Tuesday, October 16, 2018

Bayangan

0

Di hari kesekian sampai hari ini, aku kehabisan makna, menamaimu sebagai rindu. Pun dengan do'a aku tak bisa melihatmu. Aku seperti pemimpi, terlalu tinggi untuk mewujudkan kenyataan kecil. Seperti pelupa yang menghabiskan waktu dengan melamun.

Kau membuatku teralih, dari ketidak mauanku menjadikan apapun, menjadi "ya sudahlah".
Terlepas dari kenyataan - kenyataan yang menyudutkanku, terlepas dari bimbangnya sebuah keputusan.
Mungkin tidak tertulis di garis tangan untuk saling melengkapi.
Aku memaklumi ketidak mungkinan ini.

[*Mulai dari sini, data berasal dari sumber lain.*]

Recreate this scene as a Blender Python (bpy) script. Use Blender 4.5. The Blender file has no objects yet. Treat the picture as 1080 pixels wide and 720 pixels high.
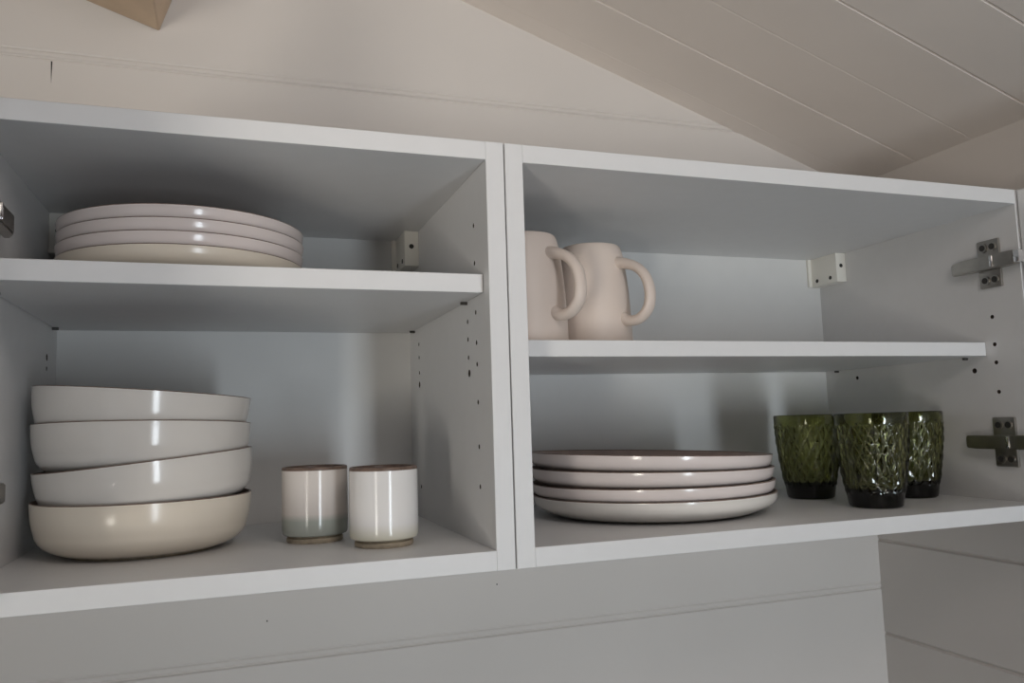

Kalau memang belum ada jalan, aku bisa apa?

Kalau saja kesempatan yang aku punya waktu itu bisa ku ulang, mari bertemu di sudut jalan. Setidaknya ngobrol santai sambil menikmati cilok kekinian di pinggiran taman.
Yah? Kabar?
Tidak mungkin memang, namun cukup realistis untuk memintamu mengakui bahwa kehadiran-mu memang ada.

Kalau nanti waktu tak pamrih mempertemukanku denganmu, mulai saat itu, cobalah mengeti; aku melakukan semua hanya karna ingin melihatmu disini, menjadikanmu teman berdiskusi, aku ingin kau anggap, dimintai pendapat, bahkan jika boleh, aku ingin menemanimu seharian menghabiskan waktu libur.

Memang benar, wanita tak pernah sadar dengan logika, wanita selalu mamaknai perasaannya. Kau tahu, pun aku tak selalu ingin menganggapmu bayangan. Tapi kalau seterusnya aku begini, aku seperti di hantui.
Kau terlalu nyaman untuk ku simpan sebagai seseorang, bayangan yang kadang menggangu di waktu makan, senggang, dan lamunan panjang.

Ku kira aku bisa menguatkan diri sendiri, mengingatmu sama halnya menikmati senja di waktu sore. Pelan-pelan tenggelam di ujung barat, semakin menikmatimu, semakin akan hilang di sita malam, hanya menjadi bayang di bawah langit gelap.